Making its case against the project, MPC cites the uncertain cost to taxpayers of building and maintaining the road and criticizes the kind of public-private partnership that IDOT is exploring, called an "availability payment":

A likely P3 scenario would leverage an availability payment, through which a private company agrees to finance capital costs in exchange for guaranteed payments from the public sector over a defined period. This model puts the public sector at risk; if collected toll revenues fall below expectations, the government must find a way to pay the financing company its guaranteed annual payment.

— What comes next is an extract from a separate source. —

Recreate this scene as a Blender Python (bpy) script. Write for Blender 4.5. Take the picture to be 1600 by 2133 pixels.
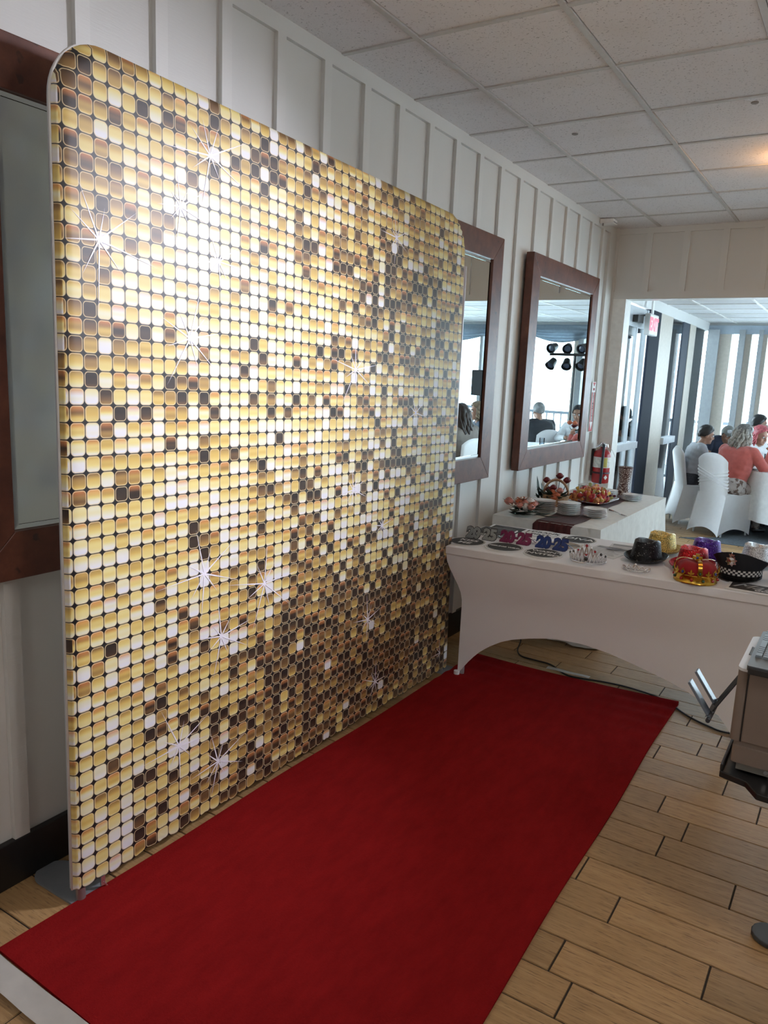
import bpy, bmesh, math, random
from mathutils import Vector as V, Matrix
from math import pi, sin, cos
for o in list(bpy.data.objects): bpy.data.objects.remove(o)
SC = bpy.context.scene
COL = SC.collection
random.seed(7)

# ---------------------------------------------------------------- camera
cam_data = bpy.data.cameras.new('camera')
cam = bpy.data.objects.new('camera', cam_data); COL.objects.link(cam)
cam_data.sensor_fit = 'HORIZONTAL'; cam_data.sensor_width = 36.0
cam_data.lens = 1592.78 / 1600 * 36.0
cam_data.clip_start = 0.05; cam_data.clip_end = 200
_y, _p, _r = 0.558793654, 0.180956977, 0.0442454531
_F = V((-sin(_y)*cos(_p), cos(_y)*cos(_p), -sin(_p)))
_R0 = V((cos(_y), sin(_y), 0)); _U0 = _R0.cross(_F)
_R = cos(_r)*_R0 + sin(_r)*_U0; _U = -sin(_r)*_R0 + cos(_r)*_U0
cam.matrix_world = Matrix(((_R.x, _U.x, -_F.x, 2.11575737), (_R.y, _U.y, -_F.y, 0.0),
                           (_R.z, _U.z, -_F.z, 1.65), (0, 0, 0, 1)))
SC.camera = cam

# ---------------------------------------------------------------- world, exposure
SC.view_settings.view_transform = 'Standard'; SC.view_settings.look = 'None'
SC.view_settings.gamma = 1.0; SC.view_settings.use_curve_mapping = False
SC.view_settings.exposure = 0.0
W = bpy.data.worlds.new('hazy_sky'); SC.world = W; W.use_nodes = True
_bg = W.node_tree.nodes['Background']
_bg.inputs[0].default_value = (0.78, 0.91, 1.0, 1); _bg.inputs[1].default_value = 11.0

# ---------------------------------------------------------------- materials
def nt_mat(name):
    m = bpy.data.materials.new(name); m.use_nodes = True
    nt = m.node_tree
    return m, nt, nt.nodes['Principled BSDF']
def N(nt, t, **kw):
    n = nt.nodes.new(t)
    for k, v in kw.items():
        if k.startswith('i_'):
            n.inputs[int(k[2:]) if k[2:].isdigit() else k[2:]].default_value = v
        else: setattr(n, k, v)
    return n
def L(nt, a, b): nt.links.new(a, b)
def math_(nt, op, a, b=None, c=None, clamp=False):
    n = nt.nodes.new('ShaderNodeMath'); n.operation = op; n.use_clamp = clamp
    for i, x in enumerate((a, b, c)):
        if x is None: continue
        if isinstance(x, (int, float)): n.inputs[i].default_value = x
        else: nt.links.new(x, n.inputs[i])
    return n.outputs[0]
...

To jumpstart construction, taxpayers "will likely need to provide more than two-thirds of Illinois' share of the capital costs of the Illiana," according to CMAP's analysis. If the Illiana gobbles up those public funds, it could jeopardize funding for six other projects in the GO TO 2040 plan, MPC warns. Those six projects are: extending the CTA Red Line to 130th Street; extending IL-53 as a boulevard; constructing the West Loop Transportation Center; building the I-294/I-57 Interchange; taking Elgin-O’Hare Expressway to O'Hare and building West O’Hare Bypass; and now building the Circle Interchange.

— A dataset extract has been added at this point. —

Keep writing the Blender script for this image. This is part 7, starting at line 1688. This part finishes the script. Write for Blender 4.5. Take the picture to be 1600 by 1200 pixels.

Failed financing for rural toll roads

MPC went so far as to find eight projects in GO TO 2040 that, added together, would equal the $950 million in public and private dollars that IDOT wants to devote to the Illiana. These included transit extension and road widening projects like adding lanes to Eisenhower and extending the Metra Electric into Will County, close to where the Illiana would be.

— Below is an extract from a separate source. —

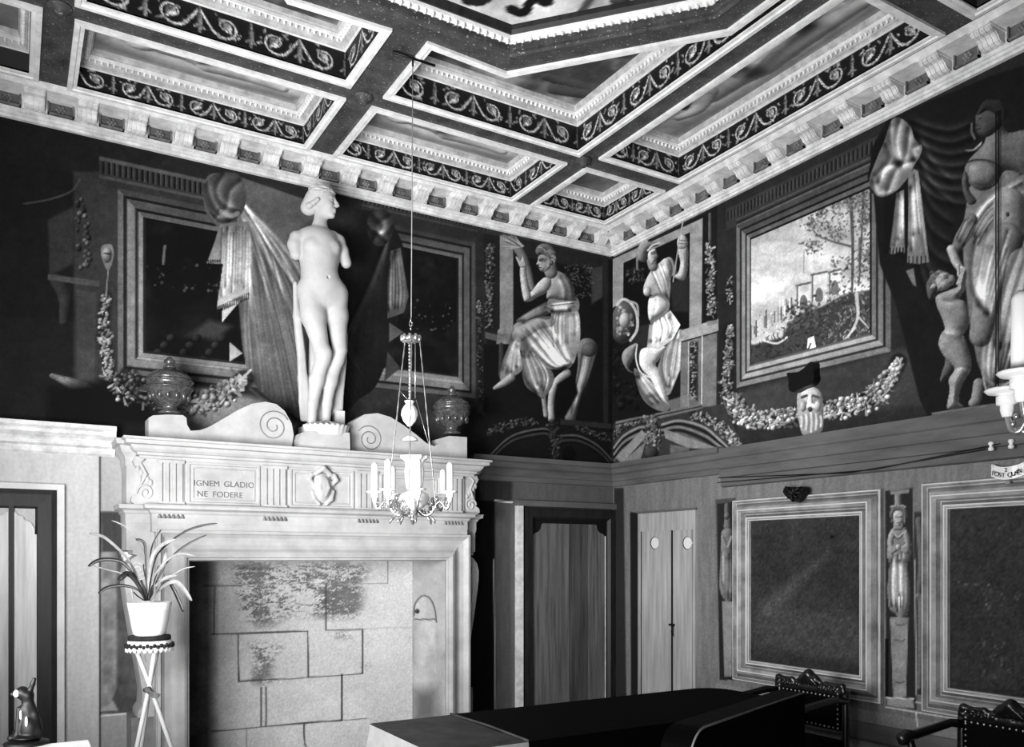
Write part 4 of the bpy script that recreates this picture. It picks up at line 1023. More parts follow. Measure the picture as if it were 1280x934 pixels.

IDOT is mounting a campaign for the highway, publishing a brochure [PDF] in response to CMAP's skeptical report on the project.

In the brochure IDOT purports to offer "a close look at the Illiana Facts." For example, IDOT says the project is "strongly supported by stakeholders across the study area." That's to be expected when both CMAP and IDOT project more jobs for those areas, at the expense of already-urbanized areas surrounding Chicago. But according to MPC's analysis of IDOT's studies, only 940 net new jobs would be created in the region, while jobs would shift from Cook County and nearby counties to Indiana. IDOT's own analysis, MPC writes, shows the Chicago region losing 5,000 jobs and 7,000 people with a "rough equivalent" number relocating to Indiana. Is this how IDOT should be allocating scarce transportation dollars?

The brochure says the Illiana Expressway "would be a strong trucking corridor." Again, this provides no regional context. MPC notes that, according to IDOT's own forecast: "[the] Illiana would do little to relieve congestion, reducing vehicle hours of travel in...areas south of I-80...by just 1.08 percent and reducing regional truck hours by less than 1.0 percent." IDOT's project studies show that very little truck traffic actually terminates in Indiana and is instead headed to Michigan and Ohio, north of the Illiana corridor. These truckers would scarcely save any time using the new highway, even when traffic on it is completely free-flowing.

IDOT has also complained to CMAP [PDF] that if the regional agency doesn't vote to allow the project, then $40 million in planning would be lost. But that's the nature of planning: You study whether or not something is worth building, and how it would be built. If, in the end, it's not worth building, then the planning was still worthwhile because it prevented the much larger expense of building an unjustifiable major highway.

On October 9, members of three CMAP committees and the executive board will vote on the Illiana project. Will they again let IDOT muscle in a costly project with weak regional benefits, pushing other priorities out of the way?